**Data excerpt**
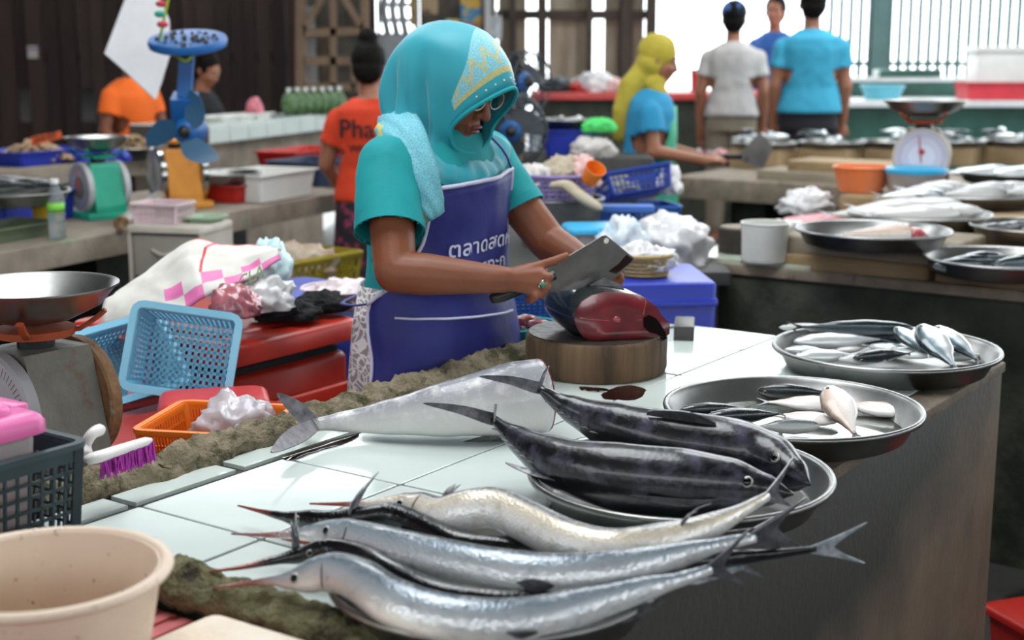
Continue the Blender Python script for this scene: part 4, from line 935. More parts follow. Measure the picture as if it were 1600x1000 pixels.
def text_mesh(body, size):
    cu = bpy.data.curves.new('t', 'FONT'); cu.body = body; cu.size = size; cu.resolution_u = 3; cu.offset = size * .012
    o = bpy.data.objects.new('t', cu); COL.objects.link(o); dg = bpy.context.evaluated_depsgraph_get()
    me = bpy.data.meshes.new_from_object(o.evaluated_get(dg)); bpy.data.objects.remove(o); bpy.data.curves.remove(cu); return me
def lettering(body, size, mp, m, parent, name='lettering'):
    me = text_mesh(body, size)
    bm = bmesh.new(); bm.from_mesh(me); bmesh.ops.triangulate(bm, faces=bm.faces)
    bmesh.ops.subdivide_edges(bm, edges=[e for e in bm.edges if e.calc_length() > size * .3], cuts=1); bm.to_mesh(me); bm.free()
    off = parent_loc(parent) if parent is not None else Vector()
    for v in me.vertices: v.co = mp(v.co.x, v.co.y) - off
    return link(name, me, m, parent)
lettering('ตลาดสดหัวหน', .044, lambda x, y: apr(R(34) - x / .155, 1.035 + y + .06 * x, .0045), M['trim_white'], ap)
lettering('วารทะก', .040, lambda x, y: apr(R(20) - x / .155, .992 + y + .06 * x, .0045), M['trim_white'], ap)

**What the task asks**
Copy the listing exactly. Any image in it stays out of the copy.

**Exercise answer**
Continue the Blender Python script for this scene: part 4, from line 935. More parts follow. Measure the picture as if it were 1600x1000 pixels.
def text_mesh(body, size):
    cu = bpy.data.curves.new('t', 'FONT'); cu.body = body; cu.size = size; cu.resolution_u = 3; cu.offset = size * .012
    o = bpy.data.objects.new('t', cu); COL.objects.link(o); dg = bpy.context.evaluated_depsgraph_get()
    me = bpy.data.meshes.new_from_object(o.evaluated_get(dg)); bpy.data.objects.remove(o); bpy.data.curves.remove(cu); return me
def lettering(body, size, mp, m, parent, name='lettering'):
    me = text_mesh(body, size)
    bm = bmesh.new(); bm.from_mesh(me); bmesh.ops.triangulate(bm, faces=bm.faces)
    bmesh.ops.subdivide_edges(bm, edges=[e for e in bm.edges if e.calc_length() > size * .3], cuts=1); bm.to_mesh(me); bm.free()
    off = parent_loc(parent) if parent is not None else Vector()
    for v in me.vertices: v.co = mp(v.co.x, v.co.y) - off
    return link(name, me, m, parent)
lettering('ตลาดสดหัวหน', .044, lambda x, y: apr(R(34) - x / .155, 1.035 + y + .06 * x, .0045), M['trim_white'], ap)
lettering('วารทะก', .040, lambda x, y: apr(R(20) - x / .155, .992 + y + .06 * x, .0045), M['trim_white'], ap)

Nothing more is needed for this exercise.